Edit: gist updated (now including code).
In case someone wants to order a board: this seller seems to have the lowest price.

It's been a while since I ordered two cheap DC/DC converters - today I removed the LED displays to see if it's hackable.

The second one, the one that looked most promising since the seller's pictures showed ICP pads, turns out to be disappointing:

First, there are no ICP pads. Second, the voltmeter is controlled by a combination of two chips. The SOIC-8 chip is a 24C02 EEPROM.  I've got no idea why they removed the label from SOIC-16 part, but it's not worth bothering since it's unlikely that a µC without EEPROM would be worth hacking.

The second one looks much better: compared to the first specimen the Nuvoton replacement for our trusty hackable STM8S almost looks like a long-lost friend. The guy who made the PCB even was nice enough to keep the option of using an STM8S003F3P6: the unpopulated pads to the left of the µC are for the Vcap capacitor!

There is more good news: S1 is connected to pin18 - PD1/SWIM. I didn't test it but ut s likey that there is nothing besides the key connected to it. Of course, there is more to figure out before I it's clear that there is still life in hackable DC/DC converters (e.g. a free-ish GPIO with PWM). If someone wants to try it, here is a recent offer for €1.25 / $1.38 (free shipping!)

It's a fact that in the small world of super cheap electronics gadgets the STM8S003F3P6 has been largely superseded by the (more or less) electrically compatible Nuvoton N76E003AT20, an MCS51-style µC.

Chinese manufacturers are moving on.
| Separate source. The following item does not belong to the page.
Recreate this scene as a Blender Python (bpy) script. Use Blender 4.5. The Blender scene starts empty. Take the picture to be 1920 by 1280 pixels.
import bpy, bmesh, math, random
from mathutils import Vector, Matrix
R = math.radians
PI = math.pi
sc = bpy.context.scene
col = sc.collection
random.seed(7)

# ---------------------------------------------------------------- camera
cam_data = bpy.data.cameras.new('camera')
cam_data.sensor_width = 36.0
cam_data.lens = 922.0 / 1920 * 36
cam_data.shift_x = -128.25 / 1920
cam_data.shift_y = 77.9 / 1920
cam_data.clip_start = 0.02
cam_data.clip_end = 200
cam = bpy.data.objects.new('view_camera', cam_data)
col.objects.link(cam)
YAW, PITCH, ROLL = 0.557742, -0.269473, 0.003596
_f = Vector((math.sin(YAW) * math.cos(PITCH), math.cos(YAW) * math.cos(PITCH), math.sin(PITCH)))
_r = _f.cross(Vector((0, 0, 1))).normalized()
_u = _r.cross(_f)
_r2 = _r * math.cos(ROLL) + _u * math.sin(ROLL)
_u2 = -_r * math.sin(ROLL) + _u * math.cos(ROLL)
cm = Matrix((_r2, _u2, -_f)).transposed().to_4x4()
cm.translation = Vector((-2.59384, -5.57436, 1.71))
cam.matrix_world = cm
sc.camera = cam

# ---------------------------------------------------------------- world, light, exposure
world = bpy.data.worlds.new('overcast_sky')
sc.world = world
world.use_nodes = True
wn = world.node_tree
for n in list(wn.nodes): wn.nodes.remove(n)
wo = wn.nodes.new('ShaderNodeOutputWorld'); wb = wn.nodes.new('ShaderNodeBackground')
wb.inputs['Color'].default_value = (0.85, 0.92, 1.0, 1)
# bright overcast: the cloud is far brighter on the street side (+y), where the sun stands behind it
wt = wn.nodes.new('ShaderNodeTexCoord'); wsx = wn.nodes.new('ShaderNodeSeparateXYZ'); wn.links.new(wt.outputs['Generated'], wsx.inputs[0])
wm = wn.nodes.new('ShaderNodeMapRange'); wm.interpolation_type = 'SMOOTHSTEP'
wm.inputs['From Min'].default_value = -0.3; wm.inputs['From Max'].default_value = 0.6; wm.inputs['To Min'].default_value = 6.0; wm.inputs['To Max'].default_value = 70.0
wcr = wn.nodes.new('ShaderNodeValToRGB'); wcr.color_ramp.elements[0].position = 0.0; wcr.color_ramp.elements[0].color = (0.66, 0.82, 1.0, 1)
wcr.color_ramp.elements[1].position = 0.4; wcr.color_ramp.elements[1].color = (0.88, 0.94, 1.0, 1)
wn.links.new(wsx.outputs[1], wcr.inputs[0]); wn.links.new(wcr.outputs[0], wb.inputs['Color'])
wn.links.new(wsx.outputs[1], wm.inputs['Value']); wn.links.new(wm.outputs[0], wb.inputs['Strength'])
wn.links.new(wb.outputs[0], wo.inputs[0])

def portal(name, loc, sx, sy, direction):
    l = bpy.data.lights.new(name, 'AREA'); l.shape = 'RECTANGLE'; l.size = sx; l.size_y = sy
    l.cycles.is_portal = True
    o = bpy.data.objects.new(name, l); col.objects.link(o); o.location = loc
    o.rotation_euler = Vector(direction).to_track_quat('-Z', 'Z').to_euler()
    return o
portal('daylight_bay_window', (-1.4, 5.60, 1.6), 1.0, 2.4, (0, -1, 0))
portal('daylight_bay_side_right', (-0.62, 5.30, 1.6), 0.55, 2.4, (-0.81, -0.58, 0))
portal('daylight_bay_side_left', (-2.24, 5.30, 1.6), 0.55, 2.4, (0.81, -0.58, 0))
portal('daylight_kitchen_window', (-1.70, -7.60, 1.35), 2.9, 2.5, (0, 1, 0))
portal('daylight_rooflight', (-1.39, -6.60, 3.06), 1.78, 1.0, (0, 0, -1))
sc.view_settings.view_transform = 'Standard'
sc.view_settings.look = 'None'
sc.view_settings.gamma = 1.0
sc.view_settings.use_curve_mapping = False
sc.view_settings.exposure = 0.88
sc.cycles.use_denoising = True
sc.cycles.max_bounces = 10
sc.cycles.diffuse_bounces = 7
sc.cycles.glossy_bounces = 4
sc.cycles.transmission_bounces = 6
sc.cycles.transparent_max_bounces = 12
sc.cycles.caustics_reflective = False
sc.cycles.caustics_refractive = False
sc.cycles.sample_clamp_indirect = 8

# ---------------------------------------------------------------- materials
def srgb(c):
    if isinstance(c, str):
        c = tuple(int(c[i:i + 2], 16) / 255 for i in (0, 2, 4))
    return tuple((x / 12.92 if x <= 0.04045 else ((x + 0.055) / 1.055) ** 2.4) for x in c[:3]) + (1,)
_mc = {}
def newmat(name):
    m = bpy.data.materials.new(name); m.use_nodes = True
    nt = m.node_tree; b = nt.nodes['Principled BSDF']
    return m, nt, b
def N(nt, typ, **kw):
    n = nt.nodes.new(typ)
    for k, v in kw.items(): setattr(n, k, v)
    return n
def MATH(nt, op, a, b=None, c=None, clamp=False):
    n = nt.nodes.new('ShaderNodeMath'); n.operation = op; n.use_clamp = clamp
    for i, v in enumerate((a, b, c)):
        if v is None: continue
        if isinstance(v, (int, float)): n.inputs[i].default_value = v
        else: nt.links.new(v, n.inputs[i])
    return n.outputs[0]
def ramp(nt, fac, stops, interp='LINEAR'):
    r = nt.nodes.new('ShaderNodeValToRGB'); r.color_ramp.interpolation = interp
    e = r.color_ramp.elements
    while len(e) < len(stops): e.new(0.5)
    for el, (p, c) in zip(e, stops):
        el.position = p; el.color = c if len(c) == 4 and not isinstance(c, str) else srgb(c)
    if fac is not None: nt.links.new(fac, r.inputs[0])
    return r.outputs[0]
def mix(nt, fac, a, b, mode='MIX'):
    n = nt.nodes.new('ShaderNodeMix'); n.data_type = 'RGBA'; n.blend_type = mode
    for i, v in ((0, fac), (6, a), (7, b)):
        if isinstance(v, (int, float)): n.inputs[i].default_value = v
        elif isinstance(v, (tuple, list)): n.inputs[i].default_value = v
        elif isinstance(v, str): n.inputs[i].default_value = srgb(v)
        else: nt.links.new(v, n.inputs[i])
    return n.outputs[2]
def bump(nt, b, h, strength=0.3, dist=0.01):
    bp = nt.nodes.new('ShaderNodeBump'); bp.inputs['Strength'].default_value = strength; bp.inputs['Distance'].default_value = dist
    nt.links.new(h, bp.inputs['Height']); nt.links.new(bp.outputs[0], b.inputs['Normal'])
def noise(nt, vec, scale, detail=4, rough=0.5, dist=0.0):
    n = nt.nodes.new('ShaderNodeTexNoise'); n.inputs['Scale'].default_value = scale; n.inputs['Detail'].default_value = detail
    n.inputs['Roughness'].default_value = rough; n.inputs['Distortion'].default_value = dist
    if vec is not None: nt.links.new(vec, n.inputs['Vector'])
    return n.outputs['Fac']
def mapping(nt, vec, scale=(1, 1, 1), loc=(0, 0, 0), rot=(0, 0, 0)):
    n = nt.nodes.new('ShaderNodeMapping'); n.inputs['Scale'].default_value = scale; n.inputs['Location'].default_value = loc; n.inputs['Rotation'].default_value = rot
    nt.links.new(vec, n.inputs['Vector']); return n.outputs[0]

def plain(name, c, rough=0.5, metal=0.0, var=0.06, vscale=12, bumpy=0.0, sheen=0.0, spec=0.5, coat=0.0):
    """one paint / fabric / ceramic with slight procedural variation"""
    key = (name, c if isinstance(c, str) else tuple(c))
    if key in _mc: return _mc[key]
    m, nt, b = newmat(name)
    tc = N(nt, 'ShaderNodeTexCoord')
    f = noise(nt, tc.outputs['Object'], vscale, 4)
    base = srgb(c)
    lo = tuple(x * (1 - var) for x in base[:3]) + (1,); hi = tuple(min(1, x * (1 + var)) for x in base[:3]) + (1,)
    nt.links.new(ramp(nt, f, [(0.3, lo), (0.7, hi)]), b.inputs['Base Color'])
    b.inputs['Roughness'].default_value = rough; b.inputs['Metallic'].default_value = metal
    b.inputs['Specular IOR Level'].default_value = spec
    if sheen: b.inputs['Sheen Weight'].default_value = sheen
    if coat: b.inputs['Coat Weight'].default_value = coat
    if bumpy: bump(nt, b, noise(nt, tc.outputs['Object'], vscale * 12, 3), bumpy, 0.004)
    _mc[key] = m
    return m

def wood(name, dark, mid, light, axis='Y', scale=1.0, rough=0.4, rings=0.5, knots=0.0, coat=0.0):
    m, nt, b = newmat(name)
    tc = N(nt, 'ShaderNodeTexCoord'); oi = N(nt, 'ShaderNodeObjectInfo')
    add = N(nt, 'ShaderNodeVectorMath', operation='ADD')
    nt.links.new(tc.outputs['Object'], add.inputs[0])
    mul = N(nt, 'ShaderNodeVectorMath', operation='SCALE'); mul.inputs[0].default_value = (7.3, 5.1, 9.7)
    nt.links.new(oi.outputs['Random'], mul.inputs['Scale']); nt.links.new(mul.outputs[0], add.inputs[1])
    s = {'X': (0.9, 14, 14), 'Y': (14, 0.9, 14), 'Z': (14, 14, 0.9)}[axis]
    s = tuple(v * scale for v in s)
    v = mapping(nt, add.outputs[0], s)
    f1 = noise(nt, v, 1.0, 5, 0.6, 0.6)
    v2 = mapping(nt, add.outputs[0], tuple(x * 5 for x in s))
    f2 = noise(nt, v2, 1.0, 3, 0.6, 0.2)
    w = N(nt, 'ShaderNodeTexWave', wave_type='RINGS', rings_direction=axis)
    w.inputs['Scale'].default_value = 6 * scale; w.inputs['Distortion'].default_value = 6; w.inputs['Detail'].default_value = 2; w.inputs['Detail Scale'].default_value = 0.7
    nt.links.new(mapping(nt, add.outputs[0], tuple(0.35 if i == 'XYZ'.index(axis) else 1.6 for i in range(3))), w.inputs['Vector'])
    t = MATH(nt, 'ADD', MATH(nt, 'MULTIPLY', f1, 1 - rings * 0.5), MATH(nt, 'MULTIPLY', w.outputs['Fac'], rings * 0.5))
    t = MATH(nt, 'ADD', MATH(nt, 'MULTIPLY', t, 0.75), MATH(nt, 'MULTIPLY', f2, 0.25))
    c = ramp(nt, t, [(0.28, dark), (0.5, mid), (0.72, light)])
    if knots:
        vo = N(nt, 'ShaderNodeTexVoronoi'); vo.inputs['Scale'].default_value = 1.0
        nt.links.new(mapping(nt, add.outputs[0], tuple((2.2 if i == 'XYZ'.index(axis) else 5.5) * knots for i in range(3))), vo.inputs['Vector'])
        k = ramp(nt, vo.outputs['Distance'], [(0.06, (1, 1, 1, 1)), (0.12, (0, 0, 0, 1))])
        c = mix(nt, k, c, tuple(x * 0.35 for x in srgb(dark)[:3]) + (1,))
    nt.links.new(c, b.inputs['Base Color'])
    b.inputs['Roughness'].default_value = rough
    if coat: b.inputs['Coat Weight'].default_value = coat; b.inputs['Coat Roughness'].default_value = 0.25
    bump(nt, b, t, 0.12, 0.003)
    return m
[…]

New designs appear, which are maybe easy to hack, maybe not. Replacing an TSSOP20 µC on a PCB isn't difficult, though, and I decided to give two new very cheap boards a try:

This one is available for $1.27 (incl. shipping); it clearly has a different circuit design than the ones explored so far in the HaD project. Since mo one west of China knows what's under the LED, I ordered one to figure that out. Maybe it's hackable.

Another one uses a more modern DC/DC converter silicon, the XL4015, but otherwise it looks very similar to the old design:

What's promising is the ISP pads on the backside of the board that show a pattern typical for boards with STM8 µC. I don't really expect one there, but who knows. I've seen it for $1.65 (incl. shipping), and maybe I can hack it to run STM8 eForth.

This project has been very quiet - to be honest about it I don't even know if the $1.50 modules available today still has a trusty STM8S003F3P6 or rather an incompatible (but a couple of cents cheaper) Nuvoton N76E003AT20 under the LED display. It's true, the STM8S003F3P6 chips are getting cheaper again, but as a buyer of "cheap gadgets" you should now be prepared to do some soldering.

However, STM8 eForth is alive and kicking, and with the code in this project, a $0.85 STM8S103F3P6 breakout board,  and a $0.50 LM2596 module a programmable power supply can be built for ver,y little money. In fact, it's possible to control several LM2596 modules with one Forth module - which should be interesting for robustness tests use cases, like the one described here.

Among many other things (e.g. EVALUATE and IDLE Operation) the upcoming STM8 eForth 2.2.22 improves the communication robustness of devices that share the GPIO used for communication with the 7S-LED display.

The Wiki has also been improved. Check it out!

I just tested one of my green boards with the latest STM8 eForth 2.2.20:

• the improved e4thcom support works great, even though the communication uses the DP segment
• #require loads aliases for unlinked words from the folder out/DCDC/target
• even loading Manfred Mahlow's STM8 eForth VOC extension, which patches the core, works without problems

The packaging method with automated builds (Travis-CI) used in the W1209 data logging thermostat project works well, and I plan to use it for providing pre-build "programmable power supply" binaries.

The latest STM8EF release v2.2.15 contains a CN2596 DC/DC board binary that works great with the latest e4thcom STM8EF plug-in.

Here is a demo (asciinema garbled the console key input a bit):

Please note that the coding examples can now use the e4thcom Forth code #include & #require features. It's also possible to create binaries from the same code using the STM8S simulation feature of uCsim.